Anyway, I continued with the book this morning, and the author Farrelly makes an interesting point (many interesting points - I recommend reading it) about the word "want". I doubt she's the first, but it's my first encounter with the idea. She points out that there has been a shift in meaning with the word want over the last 100 years. Want used to mean need - as in "people living in want". At the turn of the last century, if you were living in want, you were damned poor, unable to keep body and soul together, and actually in need of calories. Today, "want just means want". I want, I want, I want, because really, we want for nothing.

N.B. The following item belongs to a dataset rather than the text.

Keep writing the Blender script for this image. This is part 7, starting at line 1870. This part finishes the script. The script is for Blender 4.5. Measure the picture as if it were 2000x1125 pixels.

But then she references a writer I have never heard of, Michael Bywater, and now I'm in love. Get this: "obese, sportswear-clad, snarling crop-haired families yoked in greed and hatred". What a great image - yoked in greed and hatred. So I immediately google Bywater and find his blog of vitriol (because that is just what I need at 10:00 in the morning). This time he gets me in his crosshairs a few times and I cringe. Interesting. And then I find an excerpt from his book Big Babies.
The crucial difference is my grandfather's lack of self-consciousness, and that self-consciousness is a hallmark of the perpetual, infantilised adolescents we have all become, monsters of introspection hovering twitchily on the edge of self-obsession, occasionally aware that the life that exists only to be examined is barely manageable; barely, indeed, a life.
Boy is he good. I'm no longer in his crosshairs, he's got a damned missile locked on me. Oh sure, I'm not as bad as some of the other big babies, but this is not an excerpt to read when you are in the middle of a three day long pout at perceived injustice. Adults don't get to shout "Not Fair". So, chagrin, I've stopped pouting. It's good to get whacked upside the head by a real grown-up every now and again (which is not my way of saying I support corporal punishment).
Now, there still must be vengeance, but I'm going to plot it cheerfully and get over the injustice. Like a big girl.